These earthworm-inspired robots may one day crawl through aircraft engines

2022-08-21 11:16:16 By : Ms. Anna Wang

The engine of an aircraft is a labyrinth of twisting, turning pipelines that transport fluids and gases throughout the machine. Those geometries can make inspecting the pipelines extremely difficult.

A team of roboticists looked to nature for inspiration in developing a new, more efficient method. Their invention — mechanical earthworms with "muscles" made of dielectric elastomer actuators and "feet" fabricated from a carbon fiber composite — is described in a paper published Wednesday in the peer-reviewed journal Science Robotics. 

"Current aircraft engine inspection methods are time-consuming and require highly skilled engineers," mechanical engineer Huichan Zhao, one of the co-authors, tells IE. "In the future, we hope to see robots do such work to save time and effort," she says.

This isn't the first robot designed to inspect centimeter- and millimeter-scale pipes.
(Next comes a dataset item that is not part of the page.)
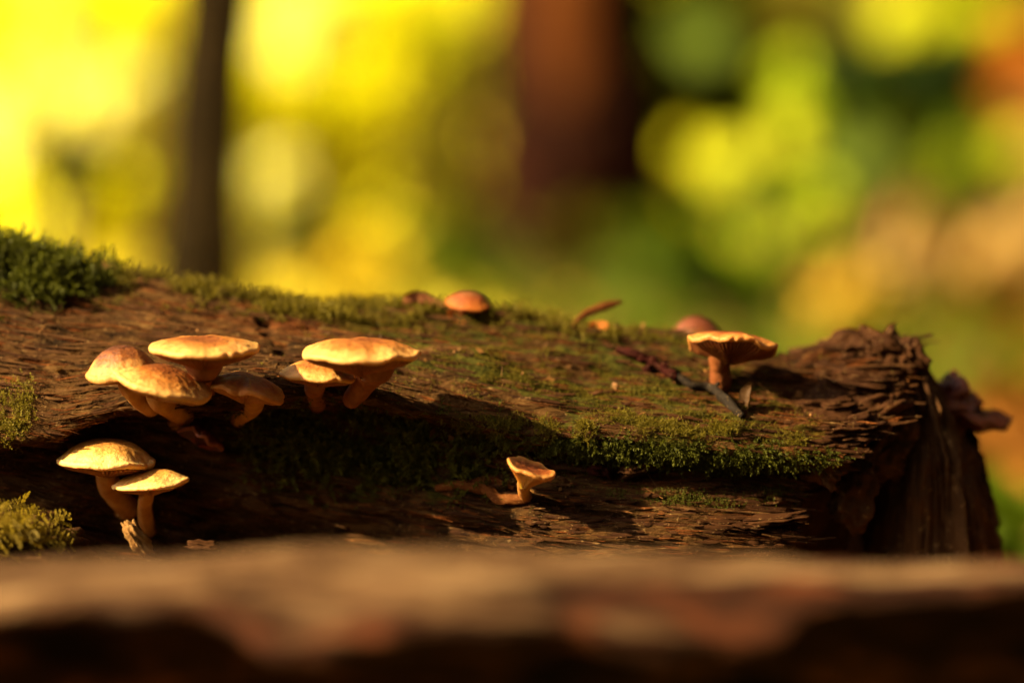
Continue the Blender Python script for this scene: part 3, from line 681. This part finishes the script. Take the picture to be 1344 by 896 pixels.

Other designs rely on wheels or other means to crawl or walk through the enclosed spaces. But those solutions aren't always practical, according to the researchers behind the new paper. One reason is that conditions can vary tremendously from one pipeline to another, even within the same engine. Those designs can also struggle to complete the two equally important tasks for this kind of robot: locomotion and inspection.

To mitigate those limitations, engineers have turned to pneumatically powered robots that use pressurized air to move their entire length, crawling along like an inchworm. These are easier to seal and shrink to small scales because they don't have complex protrusions like wheels or legs. However, these robots tend to be slow. That's a liability — and a potential expense — if the bot needs to inspect a long pipeline. 

The new design powers its locomotion in a completely different way. Instead of pressurized air, the earthworm-like device uses electric charges to undulate its way through a pipe using a combination of longer "elongation units" and shorter "anchoring units."

"The key technology is the artificial muscles [also called "soft actuators" or “dielectric elastomer actuators”) that are powerful enough and small enough to drive the robot to move rapidly in a pipe," Zhao says. The charges cause the actuators to rapidly contract, allowing the 1.85-inch-long (47 mm) machine to move at a rate of one body length per second. The robot is made of segments that can be snapped together with magnets, allowing the operator to customize the exact design based on the specification of the line that needs inspecting.

"We may put such a robot in the pipeline of an aircraft engine and have the robot navigate the pipeline all the way to the end, while sending back all the images along the way," Zhao says.